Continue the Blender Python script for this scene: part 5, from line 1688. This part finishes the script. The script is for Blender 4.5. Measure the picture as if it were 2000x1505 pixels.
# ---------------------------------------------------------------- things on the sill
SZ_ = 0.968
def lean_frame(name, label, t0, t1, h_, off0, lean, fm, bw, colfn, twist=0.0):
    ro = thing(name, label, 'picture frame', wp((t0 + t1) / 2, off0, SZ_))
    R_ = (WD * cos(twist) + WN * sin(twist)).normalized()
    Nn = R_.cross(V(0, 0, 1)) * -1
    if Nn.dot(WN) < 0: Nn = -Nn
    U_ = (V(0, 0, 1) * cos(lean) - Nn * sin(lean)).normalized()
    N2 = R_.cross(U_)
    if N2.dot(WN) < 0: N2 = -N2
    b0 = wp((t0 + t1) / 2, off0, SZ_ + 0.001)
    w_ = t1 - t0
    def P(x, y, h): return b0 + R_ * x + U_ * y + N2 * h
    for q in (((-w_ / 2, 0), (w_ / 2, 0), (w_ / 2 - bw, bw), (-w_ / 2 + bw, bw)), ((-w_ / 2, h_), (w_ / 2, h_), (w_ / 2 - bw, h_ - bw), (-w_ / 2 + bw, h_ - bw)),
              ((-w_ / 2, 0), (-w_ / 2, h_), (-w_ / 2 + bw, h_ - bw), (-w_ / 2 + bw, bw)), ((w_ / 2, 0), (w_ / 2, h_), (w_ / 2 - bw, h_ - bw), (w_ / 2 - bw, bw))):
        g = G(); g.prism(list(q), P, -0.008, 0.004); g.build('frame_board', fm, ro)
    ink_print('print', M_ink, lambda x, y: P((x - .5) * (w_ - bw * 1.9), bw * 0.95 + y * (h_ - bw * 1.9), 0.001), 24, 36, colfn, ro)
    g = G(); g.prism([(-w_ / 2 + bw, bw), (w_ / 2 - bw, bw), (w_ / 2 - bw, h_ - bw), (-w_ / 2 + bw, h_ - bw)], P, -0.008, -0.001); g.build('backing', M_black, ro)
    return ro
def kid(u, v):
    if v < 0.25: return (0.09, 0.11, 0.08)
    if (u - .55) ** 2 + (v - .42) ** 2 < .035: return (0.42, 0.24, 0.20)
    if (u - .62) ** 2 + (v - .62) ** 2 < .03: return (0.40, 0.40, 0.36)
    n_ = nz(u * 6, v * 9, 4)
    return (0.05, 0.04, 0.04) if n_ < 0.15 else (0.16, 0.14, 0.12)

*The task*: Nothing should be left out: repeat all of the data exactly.

*Result of the exercise*:
Continue the Blender Python script for this scene: part 5, from line 1688. This part finishes the script. The script is for Blender 4.5. Measure the picture as if it were 2000x1505 pixels.
# ---------------------------------------------------------------- things on the sill
SZ_ = 0.968
def lean_frame(name, label, t0, t1, h_, off0, lean, fm, bw, colfn, twist=0.0):
    ro = thing(name, label, 'picture frame', wp((t0 + t1) / 2, off0, SZ_))
    R_ = (WD * cos(twist) + WN * sin(twist)).normalized()
    Nn = R_.cross(V(0, 0, 1)) * -1
    if Nn.dot(WN) < 0: Nn = -Nn
    U_ = (V(0, 0, 1) * cos(lean) - Nn * sin(lean)).normalized()
    N2 = R_.cross(U_)
    if N2.dot(WN) < 0: N2 = -N2
    b0 = wp((t0 + t1) / 2, off0, SZ_ + 0.001)
    w_ = t1 - t0
    def P(x, y, h): return b0 + R_ * x + U_ * y + N2 * h
    for q in (((-w_ / 2, 0), (w_ / 2, 0), (w_ / 2 - bw, bw), (-w_ / 2 + bw, bw)), ((-w_ / 2, h_), (w_ / 2, h_), (w_ / 2 - bw, h_ - bw), (-w_ / 2 + bw, h_ - bw)),
              ((-w_ / 2, 0), (-w_ / 2, h_), (-w_ / 2 + bw, h_ - bw), (-w_ / 2 + bw, bw)), ((w_ / 2, 0), (w_ / 2, h_), (w_ / 2 - bw, h_ - bw), (w_ / 2 - bw, bw))):
        g = G(); g.prism(list(q), P, -0.008, 0.004); g.build('frame_board', fm, ro)
    ink_print('print', M_ink, lambda x, y: P((x - .5) * (w_ - bw * 1.9), bw * 0.95 + y * (h_ - bw * 1.9), 0.001), 24, 36, colfn, ro)
    g = G(); g.prism([(-w_ / 2 + bw, bw), (w_ / 2 - bw, bw), (w_ / 2 - bw, h_ - bw), (-w_ / 2 + bw, h_ - bw)], P, -0.008, -0.001); g.build('backing', M_black, ro)
    return ro
def kid(u, v):
    if v < 0.25: return (0.09, 0.11, 0.08)
    if (u - .55) ** 2 + (v - .42) ** 2 < .035: return (0.42, 0.24, 0.20)
    if (u - .62) ** 2 + (v - .62) ** 2 < .03: return (0.40, 0.40, 0.36)
    n_ = nz(u * 6, v * 9, 4)
    return (0.05, 0.04, 0.04) if n_ < 0.15 else (0.16, 0.14, 0.12)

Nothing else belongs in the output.